Inquiète, l’ONG Amnesty International a appelé Google à ne pas accepter de tels compromis. "Ce serait un jour noir pour la liberté du Web si Google se soumettait aux règles extrêmes de la censure chinoise pour accéder à un marché" et "plaçait les profits devant les droits de l'Homme", a prévenu Patrick Poon, chercheur de l'ONG.

Quel est le degré d’avancement du projet ? Selon le New York Times, Google a fait une démonstration devant des responsables gouvernementaux chinois mais cela ne signifie aucunement un retour imminent du moteur de recherche dans le pays. "Le projet du moteur de recherche censuré n'est pas achevé", abonde le Wall Street Journal. Les informations suggérant ce retour de Google sur le marché chinois "ne sont pas conformes à la réalité", insistait de son côté, jeudi, le quotidien officiel chinois Zhengquan Ribao, citant "les autorités concernées".

Google withdrew from China 8 years ago to protest the country's censorship and online hacking.
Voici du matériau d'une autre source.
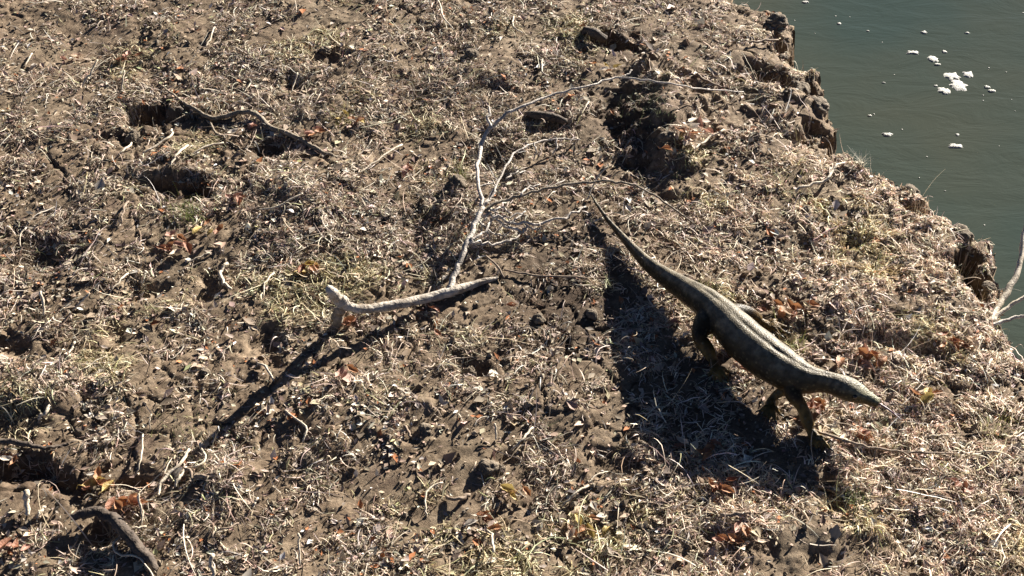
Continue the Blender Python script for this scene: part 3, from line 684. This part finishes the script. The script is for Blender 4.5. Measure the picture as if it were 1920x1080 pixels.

Now the company is building a new search engine that complies with Chinese censorship rules. https://t.co/hcCUjhTdu9

  The New York Times (@nytimes) 1 août 2018

Sept cents employés de Google en Chine

Les plateformes chinoises comme Weibo ou WeChat font l'objet d'une censure étroite, sommées d'auto-réguler leurs contenus jugés sensibles : voix critiques du régime, contenus religieux, scandales sanitaires, musique rap, dessins animés trop crus ou ragots sur des célébrités... Dans ce contexte, les groupes technologiques étrangers sont confrontés à un dilemme : faire des concessions au pouvoir ou renoncer à ce marché gigantesque.

Microsoft est ainsi présent en Chine avec son moteur de recherche Bing. Et si Google avait retiré en 2010 son moteur de recherche de l'Internet chinois, il n'a toutefois jamais réellement quitté la Chine. Le groupe californien, filiale d'Alphabet, a continué d'engranger des revenus publicitaires dans le pays, où il compte actuellement trois bureaux et plus de 700 employés.

Signe d’un réchauffement entre Pékin et le géant californien : le gouvernement a autorisé en 2017 l'accès de l'application Google Translate pour mobile, jusqu'alors bloquée. Google a en outre annoncé cet hiver l'ouverture d'un centre de recherche sur l'intelligence artificielle à Pékin, ainsi qu'un accord de coopération avec le mastodonte chinois de l'Internet Tencent.

Mais le malaise des employés pourrait compliquer la mise en place d'un moteur de recherche censuré. Récemment, une pétition demandant à Google de ne pas conclure un colossal contrat avec l'armée américaine avait réuni plus de 4 000 signatures de salariés – ils jugeaient cette collaboration contraire aux valeurs de l'entreprise, dont le slogan originel était : "Ne soyez pas malveillants".